As for “just sayin’” the phrase is a staple of ultra-right talk radio self-appointed experts who, in fact, are not ‘just sayin’ but are providing half-truths and innuendo in order to stir up controversy. Said controversy is used either to gain audiences, improve ratings, or galvanize the audience more strongly against the vilified opposition. You’re not ‘just sayin’ at all, you’re trying to sell your extreme views and you’re not fooling anyone with your half-hearted disclaimer uttered merely to protect yourself from accusations of inciting illegal activity.
—G!
What you don’t understand is that what you think you heard is not what I think I meant to say.

“I can’t explain the time it takes to make you understand.”
. --Cheap Trick

. Never Had A Lot to Lose, from Lap of Luxury

I cringe when it’s said the way you wrote it above, because if you could care less, then that means you care. It’s a common mistake that bugs the hell out of me.

The right phrasing is “I couldn’t care less” - which doesn’t bother me when used appropriately and sparingly.

I also hate “just sayin’”, “stabby”, “sammich”, and any many of the euphemisms for menstruation. One I actually heard was “magic girl fairy”.

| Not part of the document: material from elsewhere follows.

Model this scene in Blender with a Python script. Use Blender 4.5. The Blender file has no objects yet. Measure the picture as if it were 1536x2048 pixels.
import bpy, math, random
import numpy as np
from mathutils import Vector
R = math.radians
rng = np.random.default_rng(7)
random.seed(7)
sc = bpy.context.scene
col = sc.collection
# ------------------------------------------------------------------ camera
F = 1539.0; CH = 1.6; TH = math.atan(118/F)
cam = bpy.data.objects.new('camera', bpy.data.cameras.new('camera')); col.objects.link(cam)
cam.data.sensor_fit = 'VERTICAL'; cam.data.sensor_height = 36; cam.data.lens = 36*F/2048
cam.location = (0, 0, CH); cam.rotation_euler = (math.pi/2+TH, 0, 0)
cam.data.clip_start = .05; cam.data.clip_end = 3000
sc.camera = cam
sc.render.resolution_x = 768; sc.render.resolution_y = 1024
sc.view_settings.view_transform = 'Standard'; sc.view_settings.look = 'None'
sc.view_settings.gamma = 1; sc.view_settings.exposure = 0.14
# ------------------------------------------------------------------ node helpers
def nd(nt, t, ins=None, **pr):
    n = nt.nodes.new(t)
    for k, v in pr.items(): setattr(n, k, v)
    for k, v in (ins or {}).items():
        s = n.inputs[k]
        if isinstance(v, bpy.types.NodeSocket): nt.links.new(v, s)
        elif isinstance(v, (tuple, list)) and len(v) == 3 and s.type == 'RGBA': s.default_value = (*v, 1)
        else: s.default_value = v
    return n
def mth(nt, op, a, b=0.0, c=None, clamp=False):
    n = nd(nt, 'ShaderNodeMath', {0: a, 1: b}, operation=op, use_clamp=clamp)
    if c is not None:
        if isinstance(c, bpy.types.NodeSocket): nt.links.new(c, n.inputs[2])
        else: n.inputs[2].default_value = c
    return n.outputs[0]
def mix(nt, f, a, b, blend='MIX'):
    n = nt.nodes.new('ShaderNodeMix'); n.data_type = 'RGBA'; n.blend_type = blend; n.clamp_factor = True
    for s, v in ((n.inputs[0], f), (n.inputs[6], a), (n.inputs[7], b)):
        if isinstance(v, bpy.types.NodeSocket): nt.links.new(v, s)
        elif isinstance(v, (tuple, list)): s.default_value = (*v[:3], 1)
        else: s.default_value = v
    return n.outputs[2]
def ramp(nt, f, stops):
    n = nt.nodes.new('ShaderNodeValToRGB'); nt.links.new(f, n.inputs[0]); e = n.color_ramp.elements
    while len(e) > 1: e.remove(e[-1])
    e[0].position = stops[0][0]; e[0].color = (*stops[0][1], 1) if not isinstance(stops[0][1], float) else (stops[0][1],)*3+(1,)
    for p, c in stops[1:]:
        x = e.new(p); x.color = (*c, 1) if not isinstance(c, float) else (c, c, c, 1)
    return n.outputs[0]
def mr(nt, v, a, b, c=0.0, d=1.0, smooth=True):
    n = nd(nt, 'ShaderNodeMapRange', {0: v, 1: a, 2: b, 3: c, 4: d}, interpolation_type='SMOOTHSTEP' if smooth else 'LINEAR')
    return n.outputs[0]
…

And of course, the intensely offensive “threw up in my mouth…”
This one is dated, and possibly regional - I heard it a lot in the SF Bay area in the 90s. There was a trend where people would agree with you by using the phrase “Yeah it is”, with an emphasis on the “Yeah”. It sounds like it’s contradicting a negative statement, but instead it was applied to a positive one.
Non-irritating:

During a blizzard, you comment that it’s not snowing.
Person responds “YEAH it is!” and looks at you like you’re insane.
Irritating:

During a blizzard, you comment that it’s really snowing a lot.
Person responds “YEAH it is!” and continues scraping resin out of a pipe they found behind the mall earlier that day.

At the end of a list, “last but not least” - how about a simple “finally”?

Epic phail. Hate stupid spelling trying to look cutesy.

24/7

Baby daddy.

Yummy mummy.

alot - I cringe every time I see that.

ect - instead of etc though this is probably ignorance or a typo.

Oh, yes. This. And while we’re at it, MILF.